それも本人だけが原因ではなくアジアカップがあったり、選手が離脱したり監督が変わったり、そういう理不尽に振り回されてきた。

セリエA時代の本田圭佑に対する批判は今思えばヒステリックでさえあった。あれほどの失敗と批判を耐えられる本田圭佑のメンタルはあまりにも強靭だ。

 

上手く行きかけたのに単なる一瞬の喜び終わる、そういうことを何度も繰り返してきてよく心折れないないと素直に尊敬せずにはいられない自分がいる。
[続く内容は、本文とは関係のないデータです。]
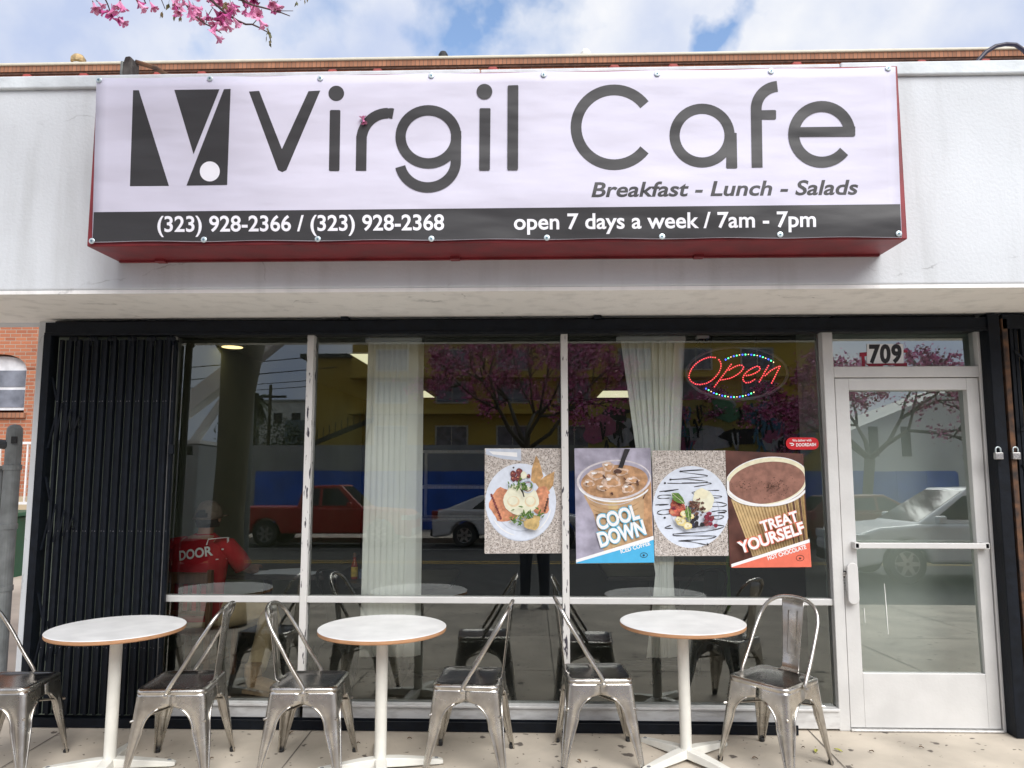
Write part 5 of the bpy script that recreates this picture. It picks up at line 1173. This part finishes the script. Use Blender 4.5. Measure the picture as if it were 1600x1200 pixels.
b = MB(); b.box(-14.6, -11.2, -12, -2, -2, 9.0); b.box(-11.2, 17, -12, 0, -2, 9.6); b.build('wall', m_ochre, yb)
b = MB(); b.box(-15, -11.2, -12.2, -1.7, 9.0, 9.25); b.box(-11.3, 17.2, -12.2, .2, 9.6, 9.85); b.build('roof', M('dark roof edge', (.05, .06, .055), .8), yb)
b = MB(); b.box(-11.15, 17, .0, 1.1, 5.1, 5.35); b.box(-11.15, 17, .0, .9, 7.3, 7.45); b.build('balcony', m_ochre, yb)
for i in range(7):
    for z in (3.2, 5.9, 7.9):
        f = MB(); x = -9.6+i*3.7; f.box(x-.1, x+1.9, .003, .06, z-.08, z+1.28); f = f.build('window', M('window trim', (.5, .48, .42), .6) if 'window trim' not in bpy.data.materials else bpy.data.materials['window trim'], yb)
        g = MB(); g.box(x, x+.87, .061, .07, z, z+1.2); g.box(x+.93, x+1.8, .061, .07, z, z+1.2); g.build('pane', bpy.data.materials['old window pane'], f)
st_ = MB(); st_.prism([(-14.5, 2.6), (-9.5, 4.6), (-9.5, 4.9), (-14.5, 2.9)], 1.2, 1.35); 
for i in range(14): x = -14.3+i*.36; st_.box(x, x+.04, 1.22, 1.3, 2.7+(x+14.5)*.4+.2, 3.5+(x+14.5)*.4)
st_.build('stair_rail', m_dark, yb)
fw = empty('distant_house', (-27.5, -72, 2.6), 0, 'far pale house with a row of small dark windows', 'building')
b = MB(); b.box(-5, 6, -8, 0, -4, 7.6); b.build('wall', m_wbld, fw)
for i in range(5): b = MB(); b.box(-3.6+i*1.9, -2.7+i*1.9, .0, .05, 5.3, 6.4); b.build('window', m_dark, fw)
b = MB(); b.box(-5.2, 6.2, -8.2, .2, 7.6, 7.8); b.build('roof', m_gwall, fw)
gh = MB(); gh.box(-22, -9, -62, -60, -1, 7.2); tag(gh.build('workshop', M('blue grey cladding', (.14, .19, .21), .7, var=.1)), 'blue grey flat roofed workshop far down the street', 'building')
def bush(x, y, zb, r_, lab):
    b = MB(); n_ = 500
    for i in range(n_):
        p = V((x, y, zb+r_*.8))+V((rv().x*r_, rv().y*r_, rv().z*r_*.8)); leafq(b, p, rv(), .25, 0)
    s = MB(); s.tube([(x, y, zb-.1), (x+.1, y, zb+r_)], [.08, .04], 6)
    o = empty('shrub', (x, y, zb), 0, lab, 'shrub', 'shrubs across the street'); tp(b, 'leaves', M('dark green leaf', (.035, .06, .025), .7, var=.4, vs=3) if 'dark green leaf' not in bpy.data.materials else bpy.data.materials['dark green leaf'], o, Matrix.Translation(-o.location)); tp(s, 'stem', m_bark, o, Matrix.Translation(-o.location))
bush(-18, -45, 3.6, 1.5, 'leafy shrub in front of the far pale house'); bush(-20.5, -47, 3.3, 1.6, 'leafy shrub under the palm tree'); bush(-15.8, -44.3, 3.4, 1.2, 'leafy shrub beside the ochre apartment building')
b = MB(); b.box(-24, -13.2, -44, -32, -1.2, 3.4); tag(b.build('embankment', M('planted bank', (.07, .08, .04), .9, var=.4, vs=.6)), kind='structure')
pm = empty('palm_tree', (-20.9, -50, 0), 0, 'palm tree with a drooping crown far across the street', 'tree'); pi_ = Matrix.Translation((20.9, 50, 0))
b = MB(); b.tube([(-20.9, -50, 0), (-20.8, -50, 4), (-20.85, -50, 7.9)], [.3, .25, .3], 10); tp(b, 'trunk', m_bark, pm, pi_)
b = MB()
for i in range(38):
    a = random.uniform(0, 6.3); el = random.uniform(-1.2, .9); p0 = V((-20.85, -50, 7.9)); rows = []
    for j in range(6):
        u = j/5*1.5; p = p0+V((math.cos(a)*math.cos(el)*u, math.sin(a)*math.cos(el)*u, math.sin(el)*u-.28*u*u)); sd_ = V((-math.sin(a), math.cos(a), 0)); ww = .22*math.sin(math.pi*(j+.3)/5.6)
        rows.append([p-sd_*ww, p+V((0, 0, .05)), p+sd_*ww])
    b.grid(rows)
tp(b, 'fronds', M('palm frond', (.035, .06, .03), .7, var=.3), pm, pi_)
def upole(x, y, h, lab, arm):
    o = empty('street_lamp' if arm else 'utility_pole', (x, y, -.3), 0, lab, 'street lamp' if arm else 'utility pole')
    b = MB(); b.tube([(0, 0, 0), (0, 0, h)], [.14, .10], 10); b.build('pole', m_galv if arm else m_bark, o)
    b = MB()
    if arm: b.tube([(0, 0, h), (-arm*.15, 0, h+.6), (-arm*.5, 0, h+.95), (-arm, 0, h+1.0)], .05, 8); b.box(-arm-.5, -arm, -.12, .12, h+.95, h+1.06)
    else: b.box(-1.1, 1.1, -.06, .06, h-.9, h-.75)
    b.build('lamp_arm' if arm else 'crossarm', m_dark, o)
upole(-18.0, -45, 8.6, 'wooden utility pole across the street in front of the far pale house', 0); upole(-6.9, -15.9+3.0, 5.6, 'dark street lamp with a curved arm near the utility truck', 1.3); upole(-19.9, -48, 6.6, 'thin street lamp beside the palm tree', .9)
for i, (z, y) in enumerate(((8.0, -45), (7.6, -45), (6.6, -30), (6.0, -30))):
    P = [(-40+j*3.4, y, z-.5*math.sin(math.pi*j/9)+.12*j) for j in range(10)]; b = MB(); b.tube(P, .025, 5); tag(b.build('power_line', m_dark), 'thin overhead power line crossing the sky above the far street', 'cable', 'overhead power lines')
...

本田半端ないって、めっちゃすぐ立ち直るもん、あんなん普通できへんやん。

 

ロシアワールドカップはどうなるのだろうか。

ここで最後一花咲かせるかもしれないし、当然ここでもまた終わる可能性だってある。チームは躍進しても自分はその中にはいないかもしれない。

 

それでも本人は「引退後の方が凄いことをする自信がある」とまだまだ懲りず、相変わらず"世界一諦めの悪い男"としてブレずにその信念を貫き続けている。

キューバ革命を成し遂げたフィデル・カストロの真の才能は絶対に負けを認めないところにあったと評されている。

何があってもどんなことがあっても、何度負けても何を言われても絶対に折れる事のない不屈の闘志、結局それを持つ人間が最後の最後は勝つのだろう。